Buying AskJeeves for $1.7 billion in 2005 and converting it to Ask.com was “absolutely a risk,” and “still is a risk,” Diller said. The acquisition met with scorn among company insiders who feared the effects of Ask’s 5th-place rank in a market dominated by Google, which had 10 times the share, Diller said. But the company was swayed because Ask’s search is “in many cases, a much better experience” than the competition, he said. “So I think we got a great product, and I don’t care who the leaders are.”
Ask.com today has a 6% share vs. Google’s 47%, Diller said. Double-digit share for Ask is an attainable goal, he said: “I don’t think media models are winner-take-all, everlastingly.” If Google were to reach such market domination that there were no longer any ad-supported search networks, “we're all in some trouble,” Diller said.

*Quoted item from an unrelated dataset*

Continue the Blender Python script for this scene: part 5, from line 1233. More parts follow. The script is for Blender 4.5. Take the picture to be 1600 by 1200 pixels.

Other Diller revelations: (1) There’s not a lot of “innovation” or differentiation taking place in e-commerce retailing, Diller said. “There is very little merchant on the Internet,” he said. (2) The problems at his HSN shopping network are “self-made,” Diller said. “We took our eye off the daily business a couple of years ago, and we made a series of merchandising mistakes.” HSN is showing “a little” evidence of turning around, but such recoveries don’t happen in a “flash,” he said.